At one time he contracted bucking horses for the rodeo in Porterville. With the help of Salty Peters, and Ratshit McDermitt he lead the horses over the same trail his uncle had brought him on from Porterville as a eight year old boy. While leading the horses down Owens Valley, he stopped for the night at the old Spainhower Ranch in Lone Pine. A fortunate stop it was, Russ Spainhower gave him the best bucking horse Pete ever owned.
This turned out to be a well-blooded horse that couldn't be ridden and only could be worked in harness, and then only by one man, Harmey Jefferson. Russ was glad to be rid of the bronc, as he cost the ranch many dollars in broken equipment.
Two of his broncs qualified to go on to Salinas, the biggest rodeo in the western states at that time. The three men returned very broke and disappointed as the horse they had all their hopes and money on walked out of the chute and never jumped, and never bucked again. They were a mighty broke and hungry crew when they hit Mulkey Meadows on the way back. It was Thanksgiving Day and mighty cold. A bear had broken into the cabin and eaten all the food except one onion. If you've ever heard the saying, "Soup of the bullion, a bucket of water and one onion", that's where this phrase was coined, by three hungry cowboys on Thanksgiving day, many years ago
Pete and my father were good friends growing up in Big Pine. They took two sisters from Arizona out for a drive one evening in Pete's old car, a Baby Overland. They were caught by the girls' father. I don't know exactly what happened but a couple weeks later he caught them out again. The man that caught them turned out to be my grandfather, Hi Imus. I guess everything turned out alright as the older sister married my father and they are still together after fifty-seven years.
Some of my earliest memories are of Pete breaking horses in the round corral in my dad's pasture, then riding in rodeos in June Lake and proving himself to be a world class roper, at the Howdy Smith Ranch in Big Pine. Pete was my hero as a child and my friend when I grew up.

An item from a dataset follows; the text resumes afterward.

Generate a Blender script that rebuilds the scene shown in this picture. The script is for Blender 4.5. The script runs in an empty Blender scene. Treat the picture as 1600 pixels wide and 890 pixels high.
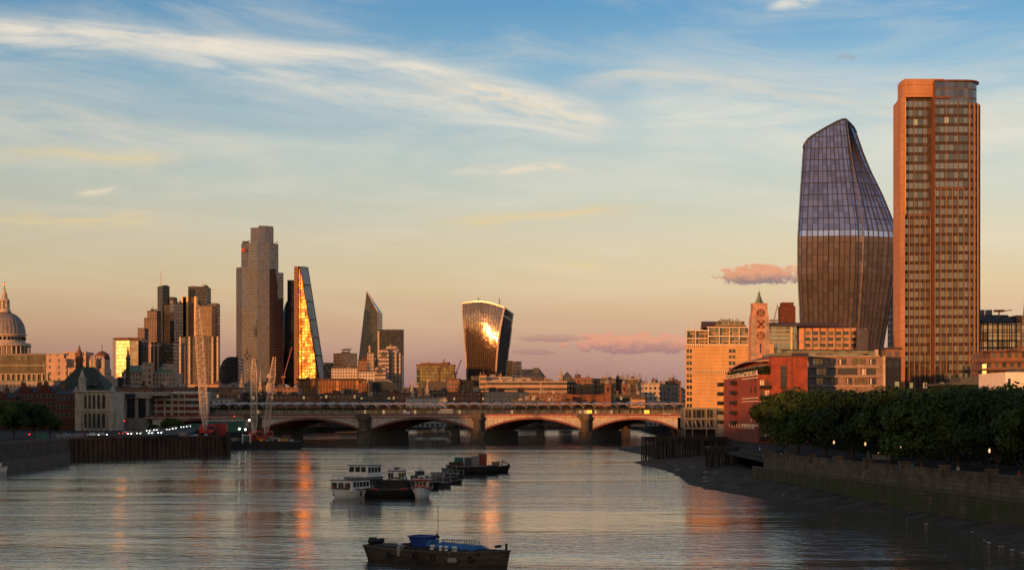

Pete worked for many of the ranches and also for the Darwin mines. If you will look at the picture of the twenty mule team that went into Death Valley in 1949, to take place in the first Death Valley celebration then you've seem Pete, because he is on his little pinto horse "Ikee" riding by the lead mules, the man riding the left hand wheeler is Harold Gill, in the first wagon is Smokey Bye, the man in the second wagon is Pete Olivas. Next, driving the team of horses is Billy Carrasco, last is Eddy Cline driving a team of mules.
The mules were owned by Bruce Morgan and broke to harness by Pete Garner, Pete and Leaky Olivas, Fred More, and just about every hand in town helped. This same mule team appeared in the 1950 Rose Parade.
In his later years, Pete worked for the Forest Service as a packer. I was packing for Bob White at the Tunnel Meadows pack station. On the evening of June twenty fifth, the phone rang and Frankie Diaz said that Pete had died. Joe Belles had taken a mule back up the Big Whitney trail to bring Pete down.
I called to send a helicopter in. At that time we had an old tractor and trailer for hauling wood to camp. I took the tractor down to meet Joe and Pete. When we got back to Tunnel, Walt Pettis was there with the helicopter.
Pete took his last ride out of the mountains.